Metals Market Report Archive

The Mike Fuljenz Metals Market Report

January 2023 - Week 4 Edition

Gold Continues Strong Run Into 2023

Gold has now risen five weeks in a row and 11 out of 13 weeks since the week ending October 20, 2022. At the same time, the U.S. Dollar Index (DXY) has fallen over 10%, from 114 at the end of September to 102 this week, helping boost most commodities. Silver has not risen as regularly or consistently as gold but it is up more on an aggregate basis in the last three months (October 20 to January 20), rising 25% vs. 17% for gold. However, in the same three months, crude oil prices are down 4.4%, due in large part to the Biden Administration’s siphoning off up to one million barrels per day from our Strategic Petroleum Reserve.

Selected Certified Rare Coins Are Doing Even Better Than Gold & Silver

At the beginning of 2023, many certified rare coins that have special attributes – like key historic dates, low mintages, attractive capitalization or great eye appeal – continue to be in demand and see rising prices. We particularly like coins that have low capitalization (Certified Population times Price) compared to other coins in their series. Our favorites include select dates of $2½ Indians, $3 Indians, $5 Indians, $10 Indians, Type 2 $20 Liberties, Type 3 $20 Liberties, $10 American Gold Eagles, and $25 American Gold Eagles.

Starting in mid-2019, we identified these series as our “20/20” program, and many have indeed outperformed the overall rare coin market, as well as the bullion market, since then. Many of the coins in these important series are up from 10% to 25% in the past year and 50% to 100% over the past three-plus years.  

Ask your professional account representative about our 20/20 program. You will be glad you did.

Today Marks the 175th Anniversary of the Discovery of California Gold

Speaking of classic American gold, this week marks the 175th anniversary of the discovery of gold at the junction of the American and Sacramento rivers in California. It was a quiet day on January 24, 1848 – and indeed mostly a quiet YEAR, since news traveled so slowly back then. However, it was a world-changing event that shifted the population of America, and indeed much of the world, toward California.

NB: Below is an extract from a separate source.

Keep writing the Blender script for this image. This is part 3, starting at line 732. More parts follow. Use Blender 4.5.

Armies of hopeful gold miners – and even the San Francisco 49ers – are named after that event – and the NFL brand is riding a 12-game winning streak into Philadelphia, America’s first center of Freedom in meetings held nearly 250 years ago: The First Continental Congress was convened there, September 6, 1774.

On January 24, 1848, James Marshall discovered gold at Swiss immigrant John Sutter’s Mill, but neither Sutter nor Marshall were able to profit from their score – or even defend their claim against thousands of 49ers filling their land.  Both died in poverty, as did many hopeful miners, but many businesses selling supplies and equipment prospered. The previous year, 1847, the total U.S. production of gold was only 43,000 ounces, mostly as a by-product of base metal mining.  But 1848 yielded a 1,000% gain, to 484,000 ounces. The total quadrupled again in 1849 to 1,935,000 ounces, peaking in 1853 at 3,144,000 ounces.

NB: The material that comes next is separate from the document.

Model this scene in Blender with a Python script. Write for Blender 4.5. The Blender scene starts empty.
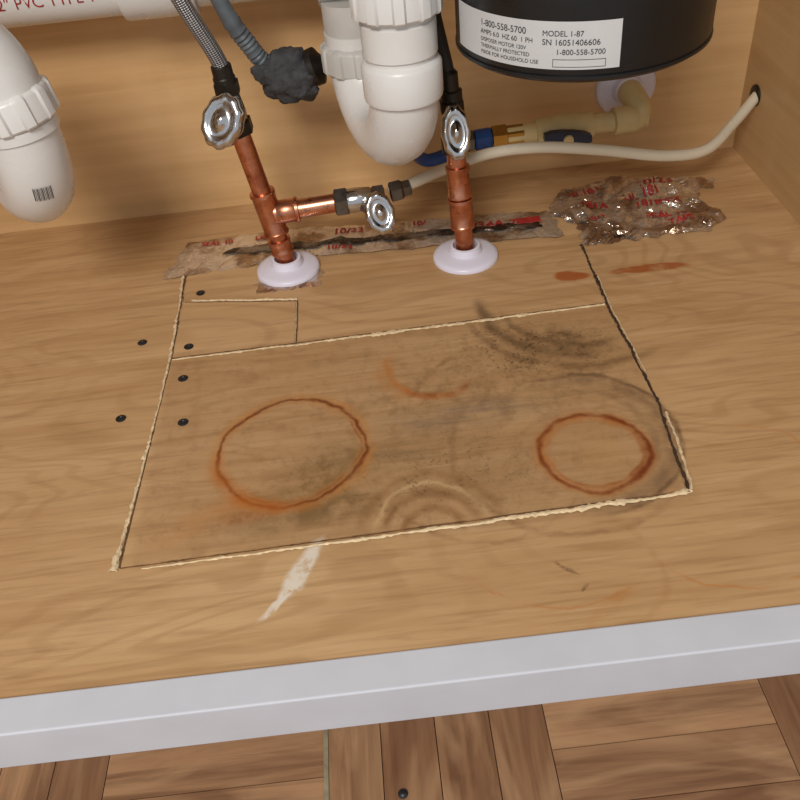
import bpy, math, random
from mathutils import Vector, Matrix, noise
random.seed(7)
scene=bpy.context.scene
col=scene.collection
scene.view_settings.view_transform='Standard'

# ------------------------------------------------------------ node helpers
def srgb(r,g,b,a=1.0):
    f=lambda c:(c/255/12.92) if c/255<=0.04045 else ((c/255+0.055)/1.055)**2.4
    return (f(r),f(g),f(b),a)
class NT:
    def __init__(s,name):
        s.mat=bpy.data.materials.new(name); s.mat.use_nodes=True
        s.t=s.mat.node_tree; s.n=s.t.nodes; s.l=s.t.links
        s.bsdf=next(n for n in s.n if n.type=='BSDF_PRINCIPLED')
    def put(s,sock,v):
        if isinstance(v,bpy.types.NodeSocket): s.l.new(v,sock)
        else: sock.default_value=v
    def m(s,op,a,b=0.0,c=0.0,clamp=False):
        n=s.n.new('ShaderNodeMath'); n.operation=op; n.use_clamp=clamp
        s.put(n.inputs[0],a); s.put(n.inputs[1],b); s.put(n.inputs[2],c)
        return n.outputs[0]
    def pos(s): return s.n.new('ShaderNodeNewGeometry').outputs['Position']
    def uv(s): return s.n.new('ShaderNodeTexCoord').outputs['UV']
    def xyz(s,v):
        n=s.n.new('ShaderNodeSeparateXYZ'); s.put(n.inputs[0],v); return n.outputs
    def comb(s,x,y,z=0.0):
        n=s.n.new('ShaderNodeCombineXYZ'); s.put(n.inputs[0],x); s.put(n.inputs[1],y); s.put(n.inputs[2],z); return n.outputs[0]
    def noise(s,v,scale=5,detail=3,rough=.5,dist=0,out=0):
        n=s.n.new('ShaderNodeTexNoise'); s.put(n.inputs['Vector'],v)
        n.inputs['Scale'].default_value=scale; n.inputs['Detail'].default_value=detail
        n.inputs['Roughness'].default_value=rough; n.inputs['Distortion'].default_value=dist
        return n.outputs[out]
    def mul(s,v,sc,add=(0,0,0)):
        n=s.n.new('ShaderNodeVectorMath'); n.operation='MULTIPLY_ADD'; s.put(n.inputs[0],v)
        n.inputs[1].default_value=sc; n.inputs[2].default_value=add; return n.outputs[0]
    def mr(s,v,a,b,c=0.0,d=1.0,smooth=False):
        n=s.n.new('ShaderNodeMapRange'); n.clamp=True
        if smooth: n.interpolation_type='SMOOTHSTEP'
        s.put(n.inputs[0],v)
        for i,q in enumerate((a,b,c,d)): s.put(n.inputs[i+1],q)
        return n.outputs[0]
    def mix(s,f,a,b,mode='MIX'):
        n=s.n.new('ShaderNodeMixRGB'); n.blend_type=mode
        s.put(n.inputs[0],f); s.put(n.inputs[1],a); s.put(n.inputs[2],b); return n.outputs[0]
    def bump(s,h,st=.3,d=.002):
        n=s.n.new('ShaderNodeBump'); n.inputs['Strength'].default_value=st; n.inputs['Distance'].default_value=d
        s.put(n.inputs['Height'],h); s.l.new(n.outputs[0],s.bsdf.inputs['Normal'])
    def fin(s,col=None,rough=None,metal=None):
        if col is not None: s.put(s.bsdf.inputs['Base Color'],col)
        if rough is not None: s.put(s.bsdf.inputs['Roughness'],rough)
        if metal is not None: s.put(s.bsdf.inputs['Metallic'],metal)
        return s.mat

def simple(name,c,rough=.5,metal=0,var=.12,scale=60,bump=0.0,spec=None):
    t=NT(name); n=t.noise(t.pos(),scale,4)
    f=t.mr(n,.3,.7,1-var,1+var*.3)
    cc=t.mix(1.0,c,t.comb(f,f,f),'MULTIPLY')
    r=t.mr(n,.3,.7,max(rough-.05,.02),rough+.08)
    if bump: t.bump(n,bump,.001)
    if spec is not None: t.bsdf.inputs['Specular IOR Level'].default_value=spec
    return t.fin(cc,r,metal)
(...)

The 1850 Census counted under 100,000 people in California, most of them arriving in 1849. In 1852 alone, 67,000 more came, including 20,000 from China. This sudden influx of gold and miners brought prosperity, but also hyperinflation.  Federal revenues in 1844 were only $29 million.  By 1854, federal revenues were up 150% to $73 million.  Alas, the government now spends $73 million every six minutes!

Almost 100,000 Americans answered the gold call in 1849. Another 90,000 made the difficult trek in 1850.  This amounted to about 1% of all Americans in the 1850 Census. After California became a state in 1850, its first census showed 92% of its headcount was male.

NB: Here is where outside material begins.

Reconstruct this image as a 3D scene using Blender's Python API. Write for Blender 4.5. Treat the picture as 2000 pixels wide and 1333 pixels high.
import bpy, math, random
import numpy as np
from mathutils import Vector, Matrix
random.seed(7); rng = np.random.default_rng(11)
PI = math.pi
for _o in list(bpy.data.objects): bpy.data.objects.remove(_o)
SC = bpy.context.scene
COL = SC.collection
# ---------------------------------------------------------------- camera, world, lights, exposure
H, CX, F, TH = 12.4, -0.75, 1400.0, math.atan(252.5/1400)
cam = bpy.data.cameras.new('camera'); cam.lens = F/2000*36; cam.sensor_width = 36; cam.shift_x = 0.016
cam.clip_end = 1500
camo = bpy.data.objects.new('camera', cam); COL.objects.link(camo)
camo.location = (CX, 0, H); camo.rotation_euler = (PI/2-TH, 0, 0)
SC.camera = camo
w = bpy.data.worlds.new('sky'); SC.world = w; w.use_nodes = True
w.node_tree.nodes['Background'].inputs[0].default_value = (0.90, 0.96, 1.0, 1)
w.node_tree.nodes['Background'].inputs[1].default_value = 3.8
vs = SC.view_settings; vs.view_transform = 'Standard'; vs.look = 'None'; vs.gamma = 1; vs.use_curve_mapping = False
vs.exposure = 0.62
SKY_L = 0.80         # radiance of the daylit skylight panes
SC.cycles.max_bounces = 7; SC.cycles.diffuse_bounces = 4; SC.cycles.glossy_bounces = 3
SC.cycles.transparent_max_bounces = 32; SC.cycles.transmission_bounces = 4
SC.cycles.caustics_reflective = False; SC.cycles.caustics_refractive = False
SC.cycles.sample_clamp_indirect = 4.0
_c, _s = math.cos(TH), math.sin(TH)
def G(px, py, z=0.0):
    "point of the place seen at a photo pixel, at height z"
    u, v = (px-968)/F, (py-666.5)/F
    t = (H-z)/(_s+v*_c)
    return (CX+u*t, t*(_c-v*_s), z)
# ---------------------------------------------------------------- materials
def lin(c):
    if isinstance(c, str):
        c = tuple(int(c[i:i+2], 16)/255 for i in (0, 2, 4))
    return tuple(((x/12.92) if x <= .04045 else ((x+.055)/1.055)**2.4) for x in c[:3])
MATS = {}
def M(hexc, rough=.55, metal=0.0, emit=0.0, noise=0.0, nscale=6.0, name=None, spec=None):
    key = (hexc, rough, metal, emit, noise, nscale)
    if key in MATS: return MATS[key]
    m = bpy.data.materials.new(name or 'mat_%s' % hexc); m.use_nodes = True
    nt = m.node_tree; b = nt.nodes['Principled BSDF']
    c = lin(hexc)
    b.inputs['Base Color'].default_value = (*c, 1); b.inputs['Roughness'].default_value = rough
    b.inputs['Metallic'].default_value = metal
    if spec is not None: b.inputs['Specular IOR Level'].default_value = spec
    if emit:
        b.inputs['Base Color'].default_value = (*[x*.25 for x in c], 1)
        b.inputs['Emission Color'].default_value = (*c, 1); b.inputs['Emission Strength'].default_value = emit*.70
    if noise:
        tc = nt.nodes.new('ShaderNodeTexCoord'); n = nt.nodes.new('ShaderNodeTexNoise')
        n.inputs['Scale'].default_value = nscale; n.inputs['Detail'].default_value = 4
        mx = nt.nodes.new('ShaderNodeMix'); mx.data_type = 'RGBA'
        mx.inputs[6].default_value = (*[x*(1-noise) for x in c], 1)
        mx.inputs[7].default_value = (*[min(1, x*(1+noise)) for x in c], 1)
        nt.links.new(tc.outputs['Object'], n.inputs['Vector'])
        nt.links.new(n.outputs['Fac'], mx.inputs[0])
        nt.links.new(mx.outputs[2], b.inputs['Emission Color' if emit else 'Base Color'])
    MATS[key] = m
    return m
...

History repeated itself 45 years later. By the mid-1890s, we had not seen a gold rush in a long time, and the nation was badly in need of more gold. On January 24, 1894, the U.S. Treasury’s gold reserve dipped dangerously below $100 million, the warning bell maintain to a gold-convertible dollar, so Wall Street investment banks underwrote a $50 million issue of gold bonds, selling them to the public and restocking gold in the Treasury back to $107 million.  Later in 1894, another $50 million bond issue was underwritten by Drexel Morgan, but on January 24, 1895, gold reserves hit a new low of $68 million, then $45 million the following week. This dire situation was saved by the next great Gold Strike.

In one of those ironies of history, on July 9, 1896, at the Chicago Democratic convention, William Jennings Bryan warned the nation against crucifixion on a cross of gold – of this gold shortage, causing deflation and Depression. But the next month, on August 16, gold was discovered in the Klondike region of Yukon in northwestern Canada near Alaska, effectively ending the panic and the gold shortage. The news broke, as ships arrived in Seattle.